On a July evening in 1971, Fleetwood Mac played the Tenby Town Hall. The band was between line-ups, Peter Green had left, Christine McVie had officially joined the year before, and the High Street venue was a 142-year-old market-hall-turned-courtroom-turned-events-space that had been hosting borough councils since the Welsh Wars of Independence were rumours. Twenty-eight years later, the Super Furry Animals played the same room. The building is Grade II listed. It still does both - civic earnestness and a good Saturday-night gig.
Tenby's first municipal building was a single medieval room above a gateway to St Mary's Church. It dated to at least the late 15th century - a stone box with two round-headed windows, accessible by a flight of steps, used by the borough council for meetings after Tenby received its charter in 1581. Inside was an iron chest where the borough archives were kept. The room is still there, embedded in the church wall on St George's Street, and the chest is too. Walk past it on a quiet morning and you can still feel that this was once where Welsh merchants argued about market tolls and the price of pilchards - the actual administrative life of a small medieval port.

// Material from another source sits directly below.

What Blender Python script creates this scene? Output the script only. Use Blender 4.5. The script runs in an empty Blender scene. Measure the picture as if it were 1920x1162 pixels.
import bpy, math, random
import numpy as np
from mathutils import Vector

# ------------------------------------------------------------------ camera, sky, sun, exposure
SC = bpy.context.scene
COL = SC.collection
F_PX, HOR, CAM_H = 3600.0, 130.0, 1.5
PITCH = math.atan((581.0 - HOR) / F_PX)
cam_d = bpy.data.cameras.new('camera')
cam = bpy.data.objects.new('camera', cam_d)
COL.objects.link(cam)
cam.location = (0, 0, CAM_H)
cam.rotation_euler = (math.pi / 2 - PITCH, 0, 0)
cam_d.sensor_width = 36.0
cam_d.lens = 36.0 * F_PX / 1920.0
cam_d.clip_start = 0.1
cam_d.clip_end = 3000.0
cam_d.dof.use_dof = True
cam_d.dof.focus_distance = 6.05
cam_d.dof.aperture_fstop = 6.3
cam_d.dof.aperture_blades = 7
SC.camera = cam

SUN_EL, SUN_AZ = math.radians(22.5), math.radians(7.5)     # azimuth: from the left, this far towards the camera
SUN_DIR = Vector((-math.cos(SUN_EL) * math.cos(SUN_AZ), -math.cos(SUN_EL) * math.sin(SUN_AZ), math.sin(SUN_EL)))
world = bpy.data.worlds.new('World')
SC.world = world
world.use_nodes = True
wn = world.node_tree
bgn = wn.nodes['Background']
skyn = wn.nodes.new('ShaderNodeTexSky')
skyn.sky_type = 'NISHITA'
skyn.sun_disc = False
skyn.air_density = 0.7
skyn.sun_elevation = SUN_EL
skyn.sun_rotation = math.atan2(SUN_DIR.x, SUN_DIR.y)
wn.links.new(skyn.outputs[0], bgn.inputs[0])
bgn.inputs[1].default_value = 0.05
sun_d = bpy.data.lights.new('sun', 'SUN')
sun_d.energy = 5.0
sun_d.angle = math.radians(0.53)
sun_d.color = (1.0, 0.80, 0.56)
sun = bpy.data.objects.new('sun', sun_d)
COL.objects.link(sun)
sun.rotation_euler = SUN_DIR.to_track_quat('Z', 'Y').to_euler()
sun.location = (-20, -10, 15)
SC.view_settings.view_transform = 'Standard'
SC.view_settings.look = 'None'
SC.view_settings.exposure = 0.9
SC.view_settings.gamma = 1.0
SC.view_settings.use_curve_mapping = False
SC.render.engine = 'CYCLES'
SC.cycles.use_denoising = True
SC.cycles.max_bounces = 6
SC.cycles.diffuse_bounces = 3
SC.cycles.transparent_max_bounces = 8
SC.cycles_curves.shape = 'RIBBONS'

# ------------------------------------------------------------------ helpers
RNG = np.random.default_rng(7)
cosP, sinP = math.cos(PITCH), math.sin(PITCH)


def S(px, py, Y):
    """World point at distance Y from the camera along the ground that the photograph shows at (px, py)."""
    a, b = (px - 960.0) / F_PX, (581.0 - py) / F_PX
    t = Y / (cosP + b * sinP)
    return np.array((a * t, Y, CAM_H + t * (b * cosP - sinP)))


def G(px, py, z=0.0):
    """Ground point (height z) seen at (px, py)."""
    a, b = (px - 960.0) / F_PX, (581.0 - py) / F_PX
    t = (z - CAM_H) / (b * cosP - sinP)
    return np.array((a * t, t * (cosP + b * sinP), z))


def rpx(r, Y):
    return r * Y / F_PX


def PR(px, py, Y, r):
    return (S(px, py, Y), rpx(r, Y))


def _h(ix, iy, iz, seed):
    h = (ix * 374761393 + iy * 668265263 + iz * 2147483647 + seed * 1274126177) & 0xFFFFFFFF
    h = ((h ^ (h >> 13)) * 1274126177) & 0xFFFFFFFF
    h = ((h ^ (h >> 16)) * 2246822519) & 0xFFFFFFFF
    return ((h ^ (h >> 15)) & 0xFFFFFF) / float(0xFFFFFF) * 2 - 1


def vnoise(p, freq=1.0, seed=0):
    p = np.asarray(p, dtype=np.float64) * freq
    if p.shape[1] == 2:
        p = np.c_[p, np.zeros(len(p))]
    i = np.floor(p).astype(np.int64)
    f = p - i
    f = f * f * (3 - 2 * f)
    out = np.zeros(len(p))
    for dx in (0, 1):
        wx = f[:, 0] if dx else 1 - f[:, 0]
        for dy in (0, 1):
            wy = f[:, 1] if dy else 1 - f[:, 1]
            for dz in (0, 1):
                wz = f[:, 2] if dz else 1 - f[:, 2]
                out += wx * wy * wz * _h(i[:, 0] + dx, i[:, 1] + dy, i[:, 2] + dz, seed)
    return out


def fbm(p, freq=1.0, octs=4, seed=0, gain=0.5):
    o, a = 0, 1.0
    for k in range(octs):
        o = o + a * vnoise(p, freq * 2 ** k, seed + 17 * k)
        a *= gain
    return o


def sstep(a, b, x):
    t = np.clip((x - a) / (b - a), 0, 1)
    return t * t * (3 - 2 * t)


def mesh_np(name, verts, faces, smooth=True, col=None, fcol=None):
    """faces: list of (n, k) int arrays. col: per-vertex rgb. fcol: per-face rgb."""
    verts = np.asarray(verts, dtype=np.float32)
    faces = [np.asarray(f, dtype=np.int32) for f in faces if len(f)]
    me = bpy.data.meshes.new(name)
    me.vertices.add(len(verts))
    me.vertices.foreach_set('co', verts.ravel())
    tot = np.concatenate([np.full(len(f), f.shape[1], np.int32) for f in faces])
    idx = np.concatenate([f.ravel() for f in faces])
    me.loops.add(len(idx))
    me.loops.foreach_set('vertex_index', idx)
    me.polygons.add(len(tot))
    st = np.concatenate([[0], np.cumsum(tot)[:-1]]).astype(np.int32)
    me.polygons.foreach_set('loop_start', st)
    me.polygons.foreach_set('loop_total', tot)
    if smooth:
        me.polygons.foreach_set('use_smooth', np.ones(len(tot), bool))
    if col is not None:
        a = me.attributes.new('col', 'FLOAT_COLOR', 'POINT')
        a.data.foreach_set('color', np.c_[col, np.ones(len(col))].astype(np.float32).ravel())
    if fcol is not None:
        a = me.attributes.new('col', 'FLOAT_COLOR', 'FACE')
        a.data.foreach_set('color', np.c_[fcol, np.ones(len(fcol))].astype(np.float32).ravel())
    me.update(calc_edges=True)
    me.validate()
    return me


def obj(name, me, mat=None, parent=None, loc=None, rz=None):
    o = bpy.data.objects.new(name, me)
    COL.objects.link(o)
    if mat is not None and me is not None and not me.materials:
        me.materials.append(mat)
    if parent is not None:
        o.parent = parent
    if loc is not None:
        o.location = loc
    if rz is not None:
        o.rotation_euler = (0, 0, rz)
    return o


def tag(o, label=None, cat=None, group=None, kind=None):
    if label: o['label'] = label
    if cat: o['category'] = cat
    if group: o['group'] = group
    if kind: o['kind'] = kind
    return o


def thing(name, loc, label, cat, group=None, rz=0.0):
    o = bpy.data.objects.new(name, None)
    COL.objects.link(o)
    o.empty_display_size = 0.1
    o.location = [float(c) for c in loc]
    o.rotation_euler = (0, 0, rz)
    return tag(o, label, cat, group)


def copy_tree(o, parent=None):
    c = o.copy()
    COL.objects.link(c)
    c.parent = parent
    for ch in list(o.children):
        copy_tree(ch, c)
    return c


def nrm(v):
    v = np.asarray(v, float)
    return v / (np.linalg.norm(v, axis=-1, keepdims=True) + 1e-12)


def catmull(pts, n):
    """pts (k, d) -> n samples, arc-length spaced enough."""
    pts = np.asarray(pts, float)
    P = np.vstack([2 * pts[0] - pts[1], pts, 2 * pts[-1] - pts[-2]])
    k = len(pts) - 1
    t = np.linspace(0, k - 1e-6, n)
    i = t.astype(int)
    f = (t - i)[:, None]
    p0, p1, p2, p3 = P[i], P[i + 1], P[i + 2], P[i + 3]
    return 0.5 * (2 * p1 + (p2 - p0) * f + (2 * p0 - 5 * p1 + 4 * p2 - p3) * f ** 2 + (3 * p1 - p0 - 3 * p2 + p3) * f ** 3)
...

By the early 19th century the borough needed more space. A new single-storey market hall went up on the High Street, designed in the neoclassical style fashionable at the time and finished in 1829. The building has a symmetrical three-bay frontage of limestone blocks, each bay framing a round-headed opening with a cast-iron fanlight. The central bay projects forward and is topped with a modillioned pediment - that is, a decorative gable supported by small carved brackets - with the borough seal carved into the oval plaque in its tympanum. Internally, the long market hall stretched back to Upper Frog Street. Doric pilasters - flat columns - support a cornice above the windows on the upper floor. The total effect is restrained, dignified, and built to last.
When the upper floor was added in the late 19th century, the principal room there became the new borough courtroom and council chamber. Glass roofing covered the market hall in 1891. The town hall held inquests as well as council meetings - a Victorian municipal building was expected to be all three things at once. In October 1909 an inquest was held here into the death of an unidentified man, aged about 35, whose body had washed up on the beach at South Sands. His identity was never established. The local newspapers reported the case briefly and then moved on; the file went into a council drawer, where it presumably still rests. Across a century, the courtroom heard hundreds of similar small Pembrokeshire dramas - drownings, drunken disputes, license applications - the slow grain of a coastal community administering itself.
In 1947 the borough council bought a large 1820s house called Croft House on The Norton - it had been the Bay Hotel - and turned it into their new offices and meeting room. The old High Street building became the events venue it largely remains. Croft House went through three names: first 'Civic Centre', then 'Guildhall' from around 1963, then back to a more functional designation after local government reorganisation in 1974. Tenby Town Council kept meeting there until the mid-1980s, then moved to the De Valence Pavilion on Upper Frog Street. The magistrates court at Croft House closed in 2003. The Guildhall building was converted into flats. The actual town hall - the 1829 one - kept on being a town hall, just one without a council.
What followed at the High Street was a different sort of municipal life. Promoters booked the hall for touring acts, weddings, and the South Wales Showband. Fleetwood Mac played in July 1971; the Super Furry Animals played in April 1999 during the band's purple-suit period. Local Welsh-language acts have used it as long as anyone alive remembers. The building's Grade II listing protects the architectural details - the fanlights, the pediment, the Doric pilasters - and the same protection means owners cannot drop a low ceiling or partition the long market hall into smaller rooms. Stand inside on an empty afternoon and the volume is what you notice first. This was always meant to hold a crowd.
Located at 51.6725 N, 4.7011 W in the centre of Tenby, set back from the harbour by about 200 metres on the High Street. Recommended viewing altitude 2,500-3,500 feet over the town. The town hall is one block north of St Mary's Church - look for the church tower as your landmark, then the lower municipal frontage immediately to the north. Nearby airports: EGFP Pembrey (16 nm east) and EGFH Swansea (28 nm east). The medieval town walls form a clear D-shape around the historic core.